5. Connect your batteries into a series circuit. There should be a complete "circle" of electricity with the water making the connection in the last bit of the circle. Remember that positive poles always connect to negative poles and vice versa.
6. You should see bubbles forming and floating up into the test tubes at a good rate. Soon you will be able to see that the hydrogen test tube is filling twice as fast as the oxygen test tube. Why is that?
7. When the hydrogen test tube is full of gas, disconnect the battery and test the gases for flammability: oxygen = right side up, glowing splint; hydrogen = upside down, flaming splint
8. Repeat the experiment. This time use one large test tube and put both electrodes under it. Be careful not to let the electrodes touch. An explosion under water can be very messy.
9. When the large test tube is full with a 2 to 1 mixture of hydrogen and oxygen gasses, test their flammability using a flaming splint. Hold the test tube upside down and DON’T LET GO, NO MATTER WHAT HAPPENS!!!!

Students with Special Needs

All students should be able to participate in this activity.

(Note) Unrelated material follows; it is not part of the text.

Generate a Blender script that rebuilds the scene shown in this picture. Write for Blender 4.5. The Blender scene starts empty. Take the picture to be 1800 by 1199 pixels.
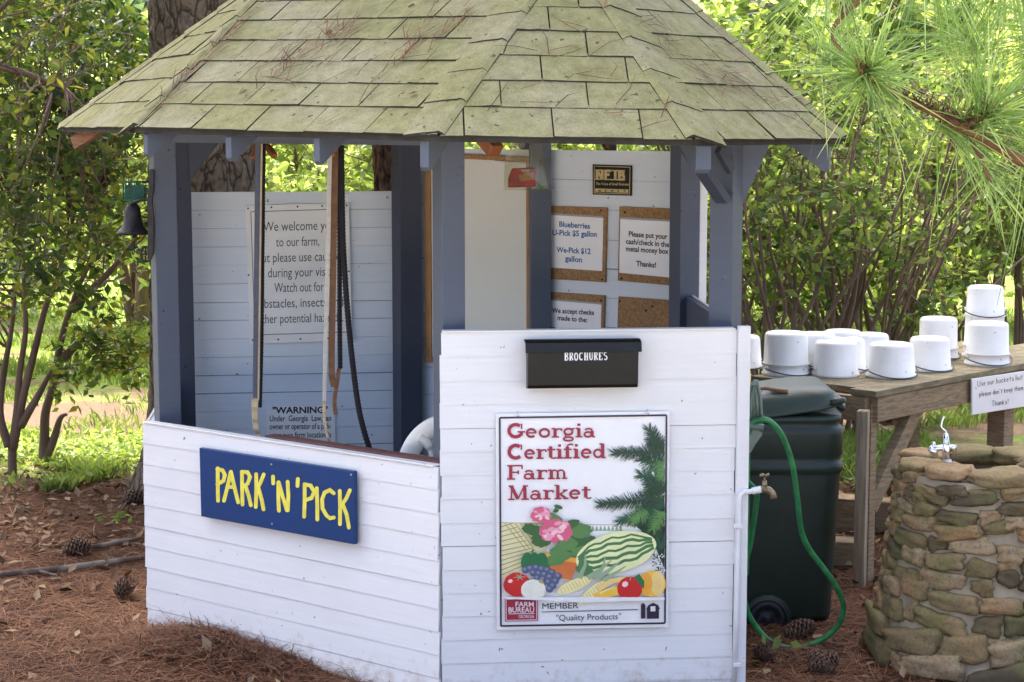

Click here for further information on laboratories with students with special needs.

 

Assessment

1. How can you tell which small test tube is collecting hydrogen gas and which one is collecting oxygen gas before you test them?
   
   
   
   
   
   
   
   
2. Which gas is attracted to the positive and which gas is attracted to the negative electrodes? Can you explain why each of these gasses prefers a certain electrode?
   
   
   
   
   
   
   
   
3. Why is sulfuric acid added to the water?
   
   
   
   
   
   
   
   
4. Why does the water start to turn yellow?
   
   
   
   
   
   
   
   
5. Explain how to correctly test for hydrogen and oxygen gases in the lab. Remember to take into account whether each gas is lighter or heavier than air.
   
   
   
   
   
   
   
   
6. What happened when you tested the flammability of both gases in one test tube? Why was this more violent than the flames produced by either gas alone?
   
   
   
   
   
   
   
   
7. Write a balanced chemical equation for the decomposition of water. Is this an endothermic or exothermic reaction?
   
   
   
   
   
   
   
   
8. Write a balanced chemical equation for the synthesis of water. Is this an endothermic or exothermic reaction?